I am on 4.1.1.
My goal is to use Romcenter to help audit my rom collections against a curated 1G1R dat files that I found online. These were created from Dat-o-Matic and then consolidated with Retool.
Upon my first attempt (NES Headerless), I did not have any matching hashes for my rom collection. I was not sure if I had bad roms or if I was doing something wrong (both equally likely). So I created my own dat file from Dat-o-Matic. When I compared that file to my roms, I got matches for all my roms.
- The only unknown files in the romset were unlicensed games, which I had excluded from my dat file
The only missing roms on database file were duplicate versions of games, which were roms I did not have (my current collection is "1G1R" which I did by hand)
THIS IS THE PART THAT I AM CONFUSED ABOUT AND DO NOT UNDERSTAND. When comparing the different versions, the hash on the database side for the games is the same. It is the hash on the rom files that is changing. In other words, the same file in the same location is giving me two different hash values. This persists through reloading, refreshing and removing and re-adding the rom files. No changes to files have been made.

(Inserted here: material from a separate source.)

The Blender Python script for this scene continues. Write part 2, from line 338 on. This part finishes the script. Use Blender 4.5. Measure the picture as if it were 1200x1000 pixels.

So my questions boil down to:
1. How are the rom file hashes calculated? I was under the assumption the hashing functions were the standard algorithms applied directly to the files themselves. However, if this was the case, then the hash should not change based on the database it is being compared to.
2. If the dat file is driving the hash function applied to the files on disk, how is this accomplished? The header for both dat files are identical, but the format the game information is stored is slightly different, although the expected hash values remain the same.